Behavioral data, not Biodata

tl;dr It’s not your biodata that surveillance capitalism is interested in. It’s your behavioral data.

Introduction

We hear people saying that they have nothing to hide. Though this argument is obviously misguided in many ways, the most basic thing it gets wrong is the assumption that companies that make money off your data are doing it with your biodata.

Biographical data, also known as biodata is data about you - like your date of birth, details of family members, your home address, your educational qualifications, job history etc. Governments have stored most of this data in one form or the other for decades. A lot of people might even be convinced to not consider this to be private information at all.

Behavioral data is data gathered about your behavior by constantly monitoring you, profiling you and creating models to predict your next move or manipulate you into doing things. For example, this is the kind of data that is gathered during criminal investigations.

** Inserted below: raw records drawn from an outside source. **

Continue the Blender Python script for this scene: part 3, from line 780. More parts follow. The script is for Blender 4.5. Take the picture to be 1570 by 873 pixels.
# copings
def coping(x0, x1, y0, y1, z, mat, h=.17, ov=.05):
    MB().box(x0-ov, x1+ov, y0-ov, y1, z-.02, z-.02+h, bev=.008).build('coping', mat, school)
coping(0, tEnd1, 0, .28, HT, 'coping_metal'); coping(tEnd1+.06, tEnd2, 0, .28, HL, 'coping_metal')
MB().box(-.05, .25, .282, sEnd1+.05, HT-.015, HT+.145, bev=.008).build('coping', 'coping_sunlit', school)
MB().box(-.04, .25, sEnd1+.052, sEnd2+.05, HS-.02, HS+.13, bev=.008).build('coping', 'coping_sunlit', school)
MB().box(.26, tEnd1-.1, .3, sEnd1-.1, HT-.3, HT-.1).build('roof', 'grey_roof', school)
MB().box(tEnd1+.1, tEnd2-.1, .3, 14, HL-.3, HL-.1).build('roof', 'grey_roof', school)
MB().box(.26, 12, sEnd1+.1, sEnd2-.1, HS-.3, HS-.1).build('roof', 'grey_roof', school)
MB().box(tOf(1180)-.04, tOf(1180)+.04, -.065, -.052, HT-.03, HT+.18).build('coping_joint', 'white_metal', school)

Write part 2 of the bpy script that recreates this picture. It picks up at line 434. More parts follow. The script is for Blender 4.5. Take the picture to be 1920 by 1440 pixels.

In some cases, this kind of data collection usually requires legal authorization as well. Techniques include phone-tapping, video surveillance footage, recording audio of conversations etc.

Internet Advertising

Big internet companies, at least in the B2C space in the 90s were going bankrupt as they couldn’t figure out ways of making money with their offerings. Advertising though frowned upon by many Silicon Valley founders including Google’s was tried as an option of last resort to make money for the companies. But how would you show 100x return on investment to your venture capitalists on advertising revenue alone? It turns out that the better you know your customer, the better you can sell stuff to them. At least for the ad-tech companies, it is not about selling stuff but making people click on ads since that’s where the money is for them.

Knowing Your Customer User

Traditional advertising had a few problems. Billboards and newspaper ads were targeted based on where the audience is located. Television ads were based on the kind of programming in channels. It was hard to correlate between advertising and customer buying behavior. With internet ads however, the company knows immediately when their ad is seen or clicked on. Also, ads can be customized to each person since it’s all automated and computerized.

With the feedback loop in place, advertising tech could be continuously improved with behavioral data collected on customers. Though some of this data is helpful to draw statistical insights to help improve the products or services, it doesn’t provide economic justification for setting up the massive data-mining operations that characterize surveillance capitalism. Publicly available biographical details like age, gender, parents, address etc. are hardly useful to manipulate a person’s behavior at an individual level.

A person is most likely to click on an ad when it is most relevant to them. Static biodata is not useful to determine when to show what advertisements. For example, if the customer is a tampon company, knowing that the target user is a woman of a certain age is not enough. The company must read all her messages, do sentiment analysis, run some machine learning to correlate it against known data and figure out when her menstrual cycle begins to sell her tampons.

It is not too late

It is true that information can only be lost, but not recovered. Instead of worrying about the loss of your biodata or trying to protect it, focus on not letting them collect any more behavioral data about you. Stale behavioral data is usually discarded by ad-tech companies since it’s not relevant after a few months. Switching to privacy-respecting free software services, self-hosting and digital minimalism are great ways to get back in control of your digital life.